As a generation looks for guidance not from their elders as they would have in times past but from electronic resources and historical artefacts online, a name that keeps cropping up in the discussion of the identity of America and the conduct of modern America is that of Noam Chomsky. He, being the opinionated and celebrated educator from MIT can be quoted, "if the standards of the Nuremberg trials were applied, then every post-World War II American President," including your husband, Senator Clinton, and the sometime archetype for your Presidential bid, JFK, Senator Obama, [and the people who held you as a prisoner of war, Senator McCain,] "would have been hanged as a war criminal." The crimes for which the Nuremberg "war crimes" statues are applied are a matter of historical record and can be repeated if necessary. The crimes for which the current administration might be held accountable is also repeatable, should that be requested. Here, I don't seek debate about the requirements of the position of the presidency. It is an unenviable position on many occasions. Nor do I seek a political parrying or pillorying of the idea that tough decisions, viewed from a distance, constitute war crimes. What I seek is an answer to a question that will resonate for generations in the eyes of those that will live in the aftermath of America being called to task about its conduct overseas.

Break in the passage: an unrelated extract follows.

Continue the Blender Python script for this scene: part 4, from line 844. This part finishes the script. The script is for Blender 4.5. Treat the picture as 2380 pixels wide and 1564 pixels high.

The question at hand is one that ought to have been asked by an intrepid individual in 2004. Certainly there are no two words that sunk the John Kerry's bid for the Presidency faster than "global test," in response to a question about engaging in a pre-emptive war. This was just before we were really, really sure that the Iraq war was a really, really big lie. Yet, a notion remains, that the conduct of America, as a citizen in a global community and as an extension of the powers held by the office of the President of the United States, is as much an element in the practice of national security and the war on Terror as is the maintenance of America's interests. A President behaving as a war criminal, thus, invites or incites or exacerbates terrorism -- a tool of desperation, lest we forget -- in the homeland.

My question is this: Can four generations of Americans, and the myriad people of the world, look to any of you to uphold international agreements and not to commit war crimes in the course of your Presidency?